Po nastawieniu kiszonek zostało mi pół kalafiora więc postanowiłam go użyć do obiadu. I wraz z dodatkiem ziemniaków udało mi się wyczarować wegańskie burgery z orientalnym smakiem curry. I trzeba im przyznać, że smakują jak indyjski street food.
Co będzie potrzebne (na 4 burgery):
- 200 g kalafiora
- 500 g ziemniaków, obranych i pokrojonych w niedużą kostkę
- 1/2 łyżki curry (można użyć więcej jeśli macie łagodne – ja użyłam oryginalnego Sabji Curry)
- 2 ząbki czosnku
- 1 łyżeczka kolendry w ziarnach
- 1 łyżka puree z mango
- 2 łyżki mleka roślinnego
- Garść kolendry (listki oberwane, a łodyżki posiekane)
- 2 łyżki oliwy
- Sól i pieprz
- Mąka kukurydziana do podsypania
- Dodatkowo: bułki do burgerów, plastry pomidora, szalotka, 1 łyżka puree z mango
Wykonanie:
Kalafiora posmarować 1/2 łyżki oliwy, przyprawić solą i pieprzem i wstawić do piekarnika nagrzanego do 200 °C na około 20 minut aż będzie rumiany. Wyjąć z piekarnika, ostudzić i pokiekać na nieduże kawałki.
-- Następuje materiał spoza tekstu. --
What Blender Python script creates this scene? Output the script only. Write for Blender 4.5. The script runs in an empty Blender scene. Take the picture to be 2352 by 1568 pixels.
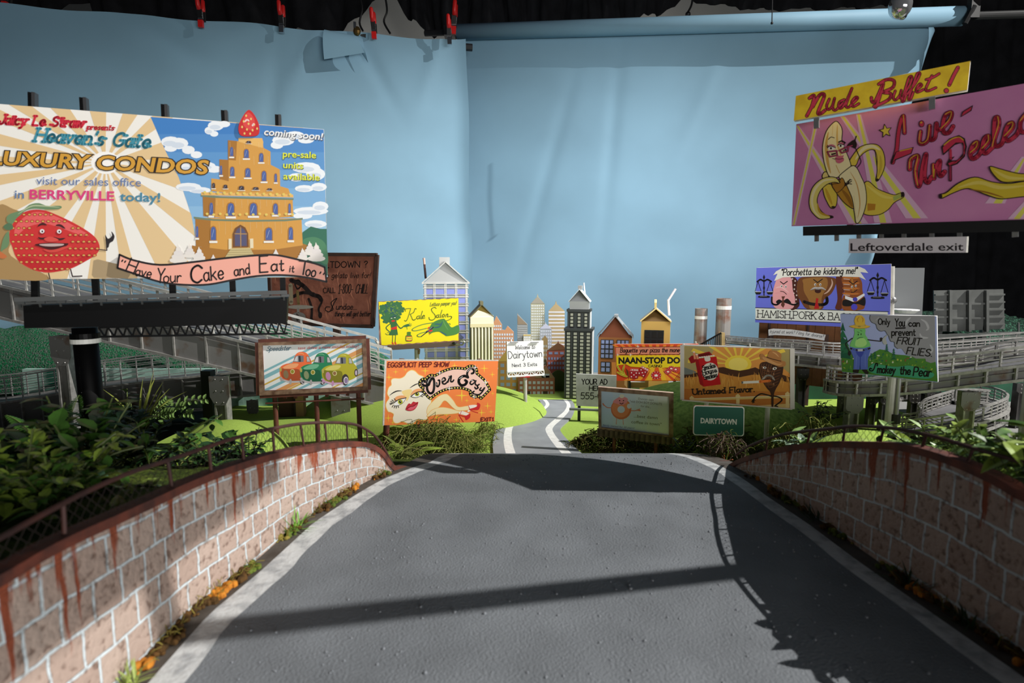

Ziemniaki ugotować do miękkości w osolonym wrzątku, odcedzić i odparować. Ja użyłam garnka z grubym dnem i w tym samym garnku przygotowałam resztę kroków.
Rozgrzać 1/2 łyżki oliwy, wrzucić curry, posiekany czosnek i ziarna kolendry. Smażyć aż będą aromatyczne. Zdjąć z ognia, dodać ziemniaki, mango, mleko i posiekane łodyżki kolendry i utłuc na gładkie puree. Dodać posiekany kalafior i odstawić masę do ostygnięcia.
Ręce oprószyć mąką i uformować 4 burgery, o grubości ok 3 cm. Odłożyć na deskę również lekko oprószoną mąką i schłodzić w lodówce przez 30 minut.
Wyjąć z lodówki podsypać znowu odrobiną mąki. Smażyć na łyżce oliwy przez około 5 minut z każdej strony.
Podawać w lekko zgrillowanych bułkach, posmarowane puree z mango, z plastrem pomidora, szalotką i listkami kolendry.